## Source material

--------

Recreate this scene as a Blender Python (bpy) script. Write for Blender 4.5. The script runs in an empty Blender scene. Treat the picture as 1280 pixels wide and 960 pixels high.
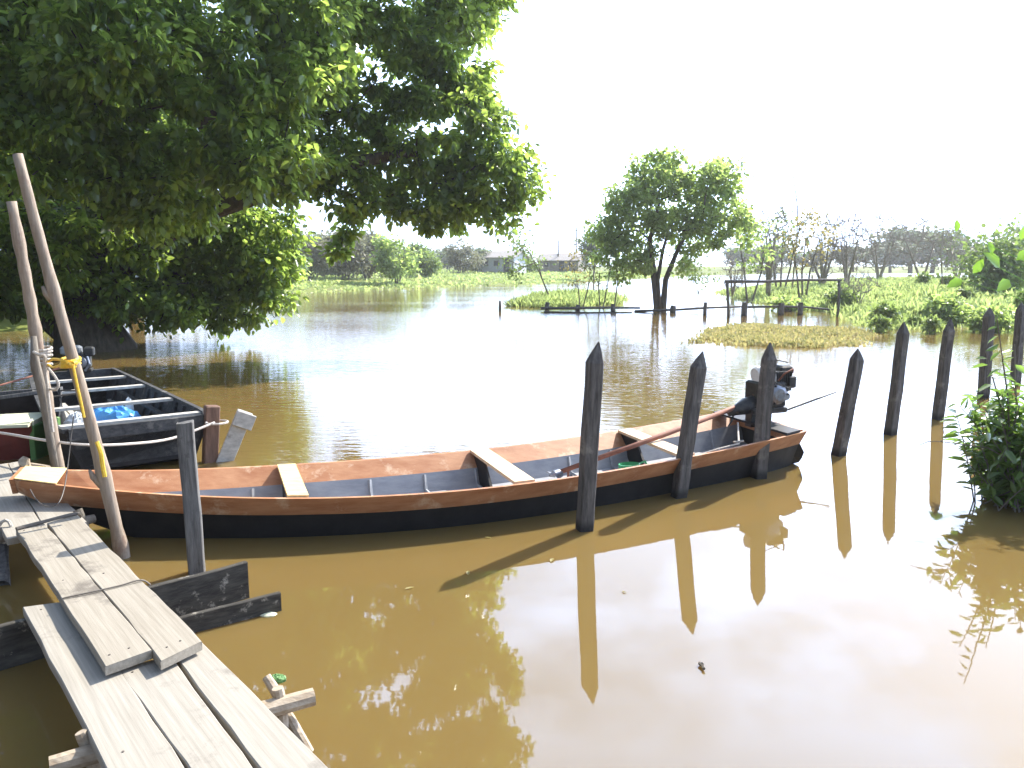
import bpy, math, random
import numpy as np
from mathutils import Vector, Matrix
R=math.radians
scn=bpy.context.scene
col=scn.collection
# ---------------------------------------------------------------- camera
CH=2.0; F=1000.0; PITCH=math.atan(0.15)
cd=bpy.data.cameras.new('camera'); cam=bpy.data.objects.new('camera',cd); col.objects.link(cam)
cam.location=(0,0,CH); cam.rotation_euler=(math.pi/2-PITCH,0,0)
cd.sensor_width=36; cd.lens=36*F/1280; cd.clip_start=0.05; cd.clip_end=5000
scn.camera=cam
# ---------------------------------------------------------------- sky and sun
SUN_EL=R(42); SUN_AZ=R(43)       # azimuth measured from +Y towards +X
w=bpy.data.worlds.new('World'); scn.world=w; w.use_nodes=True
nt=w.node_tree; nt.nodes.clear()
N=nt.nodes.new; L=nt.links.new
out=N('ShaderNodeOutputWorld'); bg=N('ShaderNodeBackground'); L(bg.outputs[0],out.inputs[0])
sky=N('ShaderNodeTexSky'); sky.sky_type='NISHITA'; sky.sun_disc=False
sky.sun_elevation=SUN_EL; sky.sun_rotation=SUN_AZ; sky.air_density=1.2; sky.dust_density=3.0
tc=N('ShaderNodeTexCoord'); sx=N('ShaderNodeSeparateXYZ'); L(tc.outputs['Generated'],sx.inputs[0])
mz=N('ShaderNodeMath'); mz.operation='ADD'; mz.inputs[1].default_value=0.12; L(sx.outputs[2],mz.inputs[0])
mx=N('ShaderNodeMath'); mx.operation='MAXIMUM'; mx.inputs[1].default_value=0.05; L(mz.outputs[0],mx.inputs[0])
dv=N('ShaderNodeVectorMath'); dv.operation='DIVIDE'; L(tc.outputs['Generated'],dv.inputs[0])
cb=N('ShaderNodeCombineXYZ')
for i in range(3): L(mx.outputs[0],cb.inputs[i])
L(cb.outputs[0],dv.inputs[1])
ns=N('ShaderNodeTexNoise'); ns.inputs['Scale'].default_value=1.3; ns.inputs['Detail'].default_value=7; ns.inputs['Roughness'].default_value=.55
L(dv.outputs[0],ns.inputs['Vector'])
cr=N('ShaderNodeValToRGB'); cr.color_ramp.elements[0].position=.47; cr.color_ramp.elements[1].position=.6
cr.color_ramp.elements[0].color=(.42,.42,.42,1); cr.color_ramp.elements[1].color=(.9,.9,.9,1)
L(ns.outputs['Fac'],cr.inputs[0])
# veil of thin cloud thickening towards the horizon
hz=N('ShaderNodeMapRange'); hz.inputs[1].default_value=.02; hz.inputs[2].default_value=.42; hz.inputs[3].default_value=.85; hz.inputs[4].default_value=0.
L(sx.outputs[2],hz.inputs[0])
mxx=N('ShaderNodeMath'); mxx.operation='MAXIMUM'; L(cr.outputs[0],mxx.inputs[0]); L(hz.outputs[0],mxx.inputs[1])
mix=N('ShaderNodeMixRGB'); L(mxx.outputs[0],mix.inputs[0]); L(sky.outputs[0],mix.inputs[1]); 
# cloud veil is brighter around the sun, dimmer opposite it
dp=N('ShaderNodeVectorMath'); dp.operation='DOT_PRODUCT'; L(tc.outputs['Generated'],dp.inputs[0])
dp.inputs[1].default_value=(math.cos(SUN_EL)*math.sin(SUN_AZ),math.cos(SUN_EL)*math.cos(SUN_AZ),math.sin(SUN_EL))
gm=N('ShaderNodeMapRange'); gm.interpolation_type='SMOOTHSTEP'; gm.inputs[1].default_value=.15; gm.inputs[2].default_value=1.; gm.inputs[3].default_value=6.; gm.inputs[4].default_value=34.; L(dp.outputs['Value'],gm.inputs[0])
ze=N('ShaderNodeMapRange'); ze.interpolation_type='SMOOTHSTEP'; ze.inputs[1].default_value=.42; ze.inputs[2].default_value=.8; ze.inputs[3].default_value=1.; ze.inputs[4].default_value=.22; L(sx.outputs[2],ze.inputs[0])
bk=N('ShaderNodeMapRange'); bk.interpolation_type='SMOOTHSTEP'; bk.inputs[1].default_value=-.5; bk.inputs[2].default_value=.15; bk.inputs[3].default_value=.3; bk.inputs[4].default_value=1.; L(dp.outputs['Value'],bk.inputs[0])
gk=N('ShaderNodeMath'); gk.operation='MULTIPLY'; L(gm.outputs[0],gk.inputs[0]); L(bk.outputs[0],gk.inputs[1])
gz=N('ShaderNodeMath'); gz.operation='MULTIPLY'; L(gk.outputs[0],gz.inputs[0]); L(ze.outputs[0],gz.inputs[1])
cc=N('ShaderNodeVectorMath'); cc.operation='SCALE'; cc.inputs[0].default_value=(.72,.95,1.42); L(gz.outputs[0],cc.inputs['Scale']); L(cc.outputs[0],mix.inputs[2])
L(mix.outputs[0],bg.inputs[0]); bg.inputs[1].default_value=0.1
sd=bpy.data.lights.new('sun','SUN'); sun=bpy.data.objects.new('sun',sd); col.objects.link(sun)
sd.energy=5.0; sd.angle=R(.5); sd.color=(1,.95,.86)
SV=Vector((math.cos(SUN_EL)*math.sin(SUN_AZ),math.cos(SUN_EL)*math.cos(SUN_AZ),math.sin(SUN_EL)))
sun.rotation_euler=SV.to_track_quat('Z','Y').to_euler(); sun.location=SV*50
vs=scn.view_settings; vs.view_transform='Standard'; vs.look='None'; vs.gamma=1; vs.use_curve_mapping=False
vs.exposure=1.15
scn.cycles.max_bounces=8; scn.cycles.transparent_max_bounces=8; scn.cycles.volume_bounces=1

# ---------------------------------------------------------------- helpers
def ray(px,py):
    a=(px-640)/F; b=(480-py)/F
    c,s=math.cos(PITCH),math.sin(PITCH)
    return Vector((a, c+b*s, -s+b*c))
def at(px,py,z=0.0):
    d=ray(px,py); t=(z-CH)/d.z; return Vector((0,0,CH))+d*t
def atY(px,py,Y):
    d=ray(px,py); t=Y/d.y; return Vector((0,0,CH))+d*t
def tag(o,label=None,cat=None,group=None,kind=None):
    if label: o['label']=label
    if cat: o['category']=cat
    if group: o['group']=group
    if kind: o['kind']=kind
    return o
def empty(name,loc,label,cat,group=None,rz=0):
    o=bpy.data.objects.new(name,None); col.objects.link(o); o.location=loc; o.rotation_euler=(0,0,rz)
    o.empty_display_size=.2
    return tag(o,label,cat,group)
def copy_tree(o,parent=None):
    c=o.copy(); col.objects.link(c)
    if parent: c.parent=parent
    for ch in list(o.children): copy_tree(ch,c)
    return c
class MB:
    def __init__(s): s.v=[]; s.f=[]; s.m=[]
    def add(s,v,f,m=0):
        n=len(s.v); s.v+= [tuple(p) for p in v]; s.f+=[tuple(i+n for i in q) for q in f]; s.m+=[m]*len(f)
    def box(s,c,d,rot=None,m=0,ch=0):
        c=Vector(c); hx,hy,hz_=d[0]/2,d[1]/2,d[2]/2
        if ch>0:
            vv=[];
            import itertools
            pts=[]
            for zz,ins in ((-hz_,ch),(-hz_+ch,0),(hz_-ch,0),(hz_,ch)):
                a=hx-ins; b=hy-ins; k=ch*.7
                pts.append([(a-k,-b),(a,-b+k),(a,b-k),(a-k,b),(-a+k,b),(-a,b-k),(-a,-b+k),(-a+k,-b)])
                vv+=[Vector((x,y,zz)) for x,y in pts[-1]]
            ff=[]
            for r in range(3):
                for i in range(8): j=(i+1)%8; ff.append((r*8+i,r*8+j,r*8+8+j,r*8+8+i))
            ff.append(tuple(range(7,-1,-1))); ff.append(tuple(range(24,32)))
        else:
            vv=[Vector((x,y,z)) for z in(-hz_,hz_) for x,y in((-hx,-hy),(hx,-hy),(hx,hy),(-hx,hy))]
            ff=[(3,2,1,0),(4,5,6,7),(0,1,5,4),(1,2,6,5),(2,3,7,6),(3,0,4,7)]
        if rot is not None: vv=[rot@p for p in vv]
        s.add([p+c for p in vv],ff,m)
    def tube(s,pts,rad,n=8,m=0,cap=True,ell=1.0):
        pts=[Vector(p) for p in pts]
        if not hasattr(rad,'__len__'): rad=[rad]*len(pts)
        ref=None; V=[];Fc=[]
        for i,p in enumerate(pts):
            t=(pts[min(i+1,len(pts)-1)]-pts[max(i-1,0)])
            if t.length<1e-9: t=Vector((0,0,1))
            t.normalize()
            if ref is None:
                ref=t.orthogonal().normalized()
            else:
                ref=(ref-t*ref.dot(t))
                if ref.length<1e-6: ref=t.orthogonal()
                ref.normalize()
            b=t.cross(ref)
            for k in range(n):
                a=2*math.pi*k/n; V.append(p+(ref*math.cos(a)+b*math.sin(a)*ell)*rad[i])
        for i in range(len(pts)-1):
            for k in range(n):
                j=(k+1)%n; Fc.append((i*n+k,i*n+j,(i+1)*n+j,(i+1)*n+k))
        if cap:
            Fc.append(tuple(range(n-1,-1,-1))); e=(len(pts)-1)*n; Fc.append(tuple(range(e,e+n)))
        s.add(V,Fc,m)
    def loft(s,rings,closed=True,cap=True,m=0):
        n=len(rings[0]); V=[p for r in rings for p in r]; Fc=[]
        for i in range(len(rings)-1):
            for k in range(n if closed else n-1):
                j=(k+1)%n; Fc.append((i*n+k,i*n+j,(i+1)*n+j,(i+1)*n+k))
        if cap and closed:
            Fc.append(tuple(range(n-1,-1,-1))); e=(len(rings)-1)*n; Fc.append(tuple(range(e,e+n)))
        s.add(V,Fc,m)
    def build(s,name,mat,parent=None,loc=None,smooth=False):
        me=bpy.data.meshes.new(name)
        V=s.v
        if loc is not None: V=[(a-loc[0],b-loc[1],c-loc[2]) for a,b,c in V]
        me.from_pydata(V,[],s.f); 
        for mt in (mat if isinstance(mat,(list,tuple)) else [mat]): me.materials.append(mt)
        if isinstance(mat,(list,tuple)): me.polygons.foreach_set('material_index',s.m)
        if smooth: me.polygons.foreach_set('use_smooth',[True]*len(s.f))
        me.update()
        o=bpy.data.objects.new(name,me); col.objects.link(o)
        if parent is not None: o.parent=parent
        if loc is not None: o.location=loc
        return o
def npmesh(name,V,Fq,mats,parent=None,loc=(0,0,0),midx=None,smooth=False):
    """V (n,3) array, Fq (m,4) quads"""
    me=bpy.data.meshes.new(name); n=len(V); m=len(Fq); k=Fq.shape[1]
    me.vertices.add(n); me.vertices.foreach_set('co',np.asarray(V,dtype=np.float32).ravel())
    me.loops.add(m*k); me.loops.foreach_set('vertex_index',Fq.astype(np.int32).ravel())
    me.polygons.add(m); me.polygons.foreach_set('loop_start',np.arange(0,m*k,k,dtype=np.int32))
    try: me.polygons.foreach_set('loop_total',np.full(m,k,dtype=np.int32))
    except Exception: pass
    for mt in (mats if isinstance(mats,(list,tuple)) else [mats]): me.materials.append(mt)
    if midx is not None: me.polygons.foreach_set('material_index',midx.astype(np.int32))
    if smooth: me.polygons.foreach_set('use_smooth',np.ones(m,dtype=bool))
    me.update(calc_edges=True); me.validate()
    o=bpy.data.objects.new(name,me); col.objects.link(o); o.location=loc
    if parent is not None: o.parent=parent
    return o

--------

## Short exercise
Copy whichever lines in the listing above contain the word "scene".

## The solution
Recreate this scene as a Blender Python (bpy) script. Write for Blender 4.5. The script runs in an empty Blender scene. Treat the picture as 1280 pixels wide and 960 pixels high.
scn=bpy.context.scene